L’édito de MFO : pour la stabilité de la Mauritanie, apaiser au lieu de radicaliser, partager au lieu d’exclure

Il est sans doute facile de montrer ce qui ne va pas de telle manière à décider que cela n’ira jamais.

Il est encore plus facile de vociférer, de vilipender et de dénier au vis-à-vis toute volonté de bien faire, toute capacité de mieux faire.

Le plus difficile reste cependant de critiquer pour tout de suite proposer des solutions de rechange, sinon corriger ce qui ne va pas en promettant que cela ira mieux si l’on s’y met avec sérieux et rigueur.

incapacité d’initier 

L’acteur politique efficace est celui qui a une vision qu’il transforme en projet, en rêve qu’il entreprend de promouvoir auprès des autres, proches et lointains. Il lui est demandé de faire des propositions, d’agir en conséquence et de rassembler pour faire aboutir son projet.

L’acteur politique se propose pour prendre en charge les aspirations exprimées ou non, bien ou mal, d’une partie ou de la totalité de la population. Il s’impose de partager les souffrances de chacun pour en faire l’affaire de tous. Il conçoit et énonce, le plus clairement possible, les problématiques et leurs solutions pour provoquer l’adhésion du plus grand nombre.

L’histoire politique récente de la Mauritanie nous enseigne que nos acteurs politiques sont incapables d’initiative. Jusque-là, ils se sont contentés de courir derrière les événements et c’est pourquoi, ils sont toujours et toujours en retard d’une révolution (au sens mécanique). Ce qui nous donne l’impression l’effet d’un disque enrayé ou d’une caravane qui, ayant perdu le sens de l’orientation, se contente de tourner en rond.
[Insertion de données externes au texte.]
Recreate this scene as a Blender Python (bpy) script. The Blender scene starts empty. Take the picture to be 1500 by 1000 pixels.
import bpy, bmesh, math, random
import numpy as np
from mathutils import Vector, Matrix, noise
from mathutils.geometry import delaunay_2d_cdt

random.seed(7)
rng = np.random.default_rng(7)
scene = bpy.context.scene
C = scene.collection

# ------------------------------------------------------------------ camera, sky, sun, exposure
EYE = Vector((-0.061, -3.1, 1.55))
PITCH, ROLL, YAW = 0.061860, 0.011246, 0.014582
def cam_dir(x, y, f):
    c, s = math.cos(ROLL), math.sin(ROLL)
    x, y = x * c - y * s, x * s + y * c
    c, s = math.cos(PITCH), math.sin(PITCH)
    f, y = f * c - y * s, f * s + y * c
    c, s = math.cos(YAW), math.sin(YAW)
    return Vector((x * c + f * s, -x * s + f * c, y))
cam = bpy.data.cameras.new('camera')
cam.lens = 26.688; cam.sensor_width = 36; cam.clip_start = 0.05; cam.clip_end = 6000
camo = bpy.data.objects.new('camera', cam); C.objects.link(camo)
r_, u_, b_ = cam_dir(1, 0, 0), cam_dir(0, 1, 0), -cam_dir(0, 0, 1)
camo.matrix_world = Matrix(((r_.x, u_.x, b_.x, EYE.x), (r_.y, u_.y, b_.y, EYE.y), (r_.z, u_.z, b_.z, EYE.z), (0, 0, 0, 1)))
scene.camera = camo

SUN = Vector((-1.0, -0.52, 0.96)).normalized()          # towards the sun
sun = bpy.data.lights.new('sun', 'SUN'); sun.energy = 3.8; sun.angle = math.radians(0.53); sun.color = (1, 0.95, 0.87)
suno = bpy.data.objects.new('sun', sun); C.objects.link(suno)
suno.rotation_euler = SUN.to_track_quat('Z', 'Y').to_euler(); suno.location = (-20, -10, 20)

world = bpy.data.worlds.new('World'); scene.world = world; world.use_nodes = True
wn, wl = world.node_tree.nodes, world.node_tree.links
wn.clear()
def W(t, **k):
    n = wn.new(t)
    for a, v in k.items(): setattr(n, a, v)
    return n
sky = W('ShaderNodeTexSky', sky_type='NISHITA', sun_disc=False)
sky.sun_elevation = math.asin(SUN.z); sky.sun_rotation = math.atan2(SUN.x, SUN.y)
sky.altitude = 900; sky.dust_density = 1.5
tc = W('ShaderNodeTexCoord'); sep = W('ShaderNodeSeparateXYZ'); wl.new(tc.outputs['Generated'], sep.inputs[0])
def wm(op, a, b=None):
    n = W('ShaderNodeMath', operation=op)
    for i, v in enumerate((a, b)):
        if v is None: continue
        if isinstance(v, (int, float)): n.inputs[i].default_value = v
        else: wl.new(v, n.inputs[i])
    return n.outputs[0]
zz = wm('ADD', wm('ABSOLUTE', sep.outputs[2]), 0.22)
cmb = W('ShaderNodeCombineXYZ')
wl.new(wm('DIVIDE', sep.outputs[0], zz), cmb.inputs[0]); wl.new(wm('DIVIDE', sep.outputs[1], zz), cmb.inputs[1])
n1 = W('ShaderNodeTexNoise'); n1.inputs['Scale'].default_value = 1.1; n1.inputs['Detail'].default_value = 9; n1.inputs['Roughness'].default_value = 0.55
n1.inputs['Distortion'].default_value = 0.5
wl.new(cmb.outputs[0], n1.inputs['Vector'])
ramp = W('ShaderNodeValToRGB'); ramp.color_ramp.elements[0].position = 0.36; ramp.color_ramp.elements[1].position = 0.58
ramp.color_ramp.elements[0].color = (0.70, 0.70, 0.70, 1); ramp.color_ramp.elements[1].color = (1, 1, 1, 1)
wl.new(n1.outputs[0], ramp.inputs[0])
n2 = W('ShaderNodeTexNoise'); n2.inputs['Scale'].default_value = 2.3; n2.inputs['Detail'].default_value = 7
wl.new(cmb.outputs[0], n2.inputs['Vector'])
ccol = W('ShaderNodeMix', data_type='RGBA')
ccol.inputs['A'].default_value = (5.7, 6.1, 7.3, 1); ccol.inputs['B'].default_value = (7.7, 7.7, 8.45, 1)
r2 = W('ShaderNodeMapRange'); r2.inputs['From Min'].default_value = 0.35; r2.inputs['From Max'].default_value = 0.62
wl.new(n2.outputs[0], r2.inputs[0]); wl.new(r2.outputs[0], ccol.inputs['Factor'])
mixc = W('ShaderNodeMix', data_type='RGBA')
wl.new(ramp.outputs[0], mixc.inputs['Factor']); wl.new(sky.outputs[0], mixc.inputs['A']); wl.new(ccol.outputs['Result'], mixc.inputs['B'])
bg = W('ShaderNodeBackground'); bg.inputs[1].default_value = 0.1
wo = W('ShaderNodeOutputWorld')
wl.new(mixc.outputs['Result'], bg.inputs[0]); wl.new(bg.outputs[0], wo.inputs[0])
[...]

vision circulaire du temps

La relation avec le temps, biaisée par la vision circulaire que nous en avons, nous empêche de regarder sereinement le passé pour prendre la mesure réelle du présent et se projeter allègrement dans le futur. La conjugaison de ces temps n’a jamais été notre fort.

Tout proche de nous, le 3 août 2005. Alors qu’on s’y attendait le moins, quelques jeunes officiers provoquaient un changement fondamental en mettant fin à trois décennies d’errements. Le changement se traduisait par l’ouverture de larges concertations en vue d’asseoir un système politique nouveau.

Concrètement : la junte et son gouvernement s’interdisaient la participation aux élections annoncées ; les acteurs politiques étaient invités à fixer de nouvelles règles (CENI, réformes constitutionnelles nécessaires, concertation comme méthodologie…) ; et, pour rassurer, tout boucler en 19 mois…

Incapable de s’approprier la petite révolution qui s’annonçait, l’élite a immédiatement entrepris de la faire avorter. Poussant dans une première phase les militaires à interférer dans le jeu politique dans l’espoir de pouvoir en profiter. Et, dans une deuxième phase, provoquant la suspicion et la crainte de ces mêmes militaires de voir leur projet initial avorter pour laisser revenir les hommes et les méthodes d’avant.

S’approprier les changements

A chaque étape, il a manqué cette capacité de proposition à cette élite politique qui s’est contentée d’accepter sans libre-arbitre ou de s’opposer sans discernement. La passion, feinte ou réelle, n’a jamais permis de construire du durable…

Aujourd’hui encore, la classe politique semble incapable d’anticiper ce qui nous arrive ; même si elle ne peut contester que ce qui nous arrive est forcément quelque chose de bien. Avec notamment la perspective d’une alternance fut-ce-t-elle mécanique.

Nous venons de conclure heureusement le processus électoral par la mise en place d’une Assemblée nationale, de Conseils régionaux et municipaux. Les réformes constitutionnelles d’août 2017 ont institué un nouveau drapeau et un hymne national, nous donnant ainsi l’impression d’avoir tracé les contours d’un nouvelle République. Il nous reste à donner un contenu à cette grande refondation.

S’approprier les changements en cours, obliger à faire la bonne lecture du passé et du présent, s’arrêter de nager dans les eaux troubles de la passion, réfléchir à «de quoi demain sera fait», refuser la déresponsabilisation qui nous donne la fausse impression de pouvoir se dérober et de ne pas être comptable de ce qui se déroule…

Nous voulons la stabilité de la Mauritanie dans un environnement où les risques sont énormes. Préserver ce qui a été fait en matière de liberté, de pratiques à même de promouvoir la justice sociale. Améliorer l’existant à travers l’institution d’un rapport plus apaisé entre les différents segments de notre société… apaiser au lieu de radicaliser… partager au lieu d’exclure… protéger au lieu de détruire…

Nous pouvons le faire. Nous devons le faire.